Yilong rapporta tout cela au souverain. Le souverain lui dit : « J’ai obtenu de splendides résultats en réponse à mon souhait. » Dès lors, Yilong jouit toujours davantage des faveurs du roi et tout le pays en vint à révérer le Sūtra du Lotus.
Le défunt Gorō10 et le défunt moine séculier Matsuno étaient respectivement votre fils et votre père. Vous êtes la fille du moine séculier. Je suis donc convaincu qu’il doit être en ce moment précis dans la Cour intérieure du ciel Tushita11. Hōki-bō12 vous lira cette lettre et vous l’expliquera. Comme je vous ai écrit en toute hâte, il m’a été impossible d’entrer davantage dans les détails.
Avec mon profond respect,
Nichiren
Le quinzième jour du onzième mois
Réponse à la nonne séculière d’Ueno
Notes
1. Sūtra du Lotus, chap. 2.
2. Ibid.
3. Ibid., chap. 11.
4. Ibid., chap. 21.
5. Le nom complet de Tōfū est Ono no Tōfū (894-966) et Kōzei est Fujiwara no Yukinari (972-1027). Ils figuraient parmi les plus remarquables calligraphes japonais de leur temps.
6. Sima était le souverain de Bingzhou, dans la partie nord de la Chine.

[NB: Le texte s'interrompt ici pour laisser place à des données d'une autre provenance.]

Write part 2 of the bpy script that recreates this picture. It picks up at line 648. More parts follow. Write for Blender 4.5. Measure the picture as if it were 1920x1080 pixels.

Sima était probablement son titre officiel plutôt que son nom.
7. Cela signifie que Yilong écrivit les titres sur huit feuilles de papier distinctes destinées à figurer sur la couverture des huit rouleaux du Sūtra.
8. Le titre de chaque volume du Sūtra du Lotus comprend huit caractères chinois : les cinq caractères du titre Myō-hō-ren-ge-kyō et les trois caractères indiquant le numéro du volume.
9. Il est dit dans les Annotations sur le Sens profond du Sūtra du Lotus que les êtres vivants dans l’ensemble des neuf états peuvent atteindre la bouddhéité tels qu’ils sont, c’est-à-dire sans modifier leurs caractéristiques personnelles. Le même principe s’applique à l’environnement non sensitif.
10. Nanjō Shichirō Gorō (1265-1280), cinquième fils de la nonne séculière d’Ueno et frère cadet de Nanjō Tokimitsu. Il semblait promis à un bel avenir, mais mourut à l’âge de seize ans.
11. Il s’agit du ciel des Satisfaits ou ciel Tushita. Quatrième des six cieux dans le monde du désir. Voir glossaire.
12. Hōki-bō est le nom bouddhiste reçu par Nikkō en 1258, lorsqu’il devint disciple de Nichiren.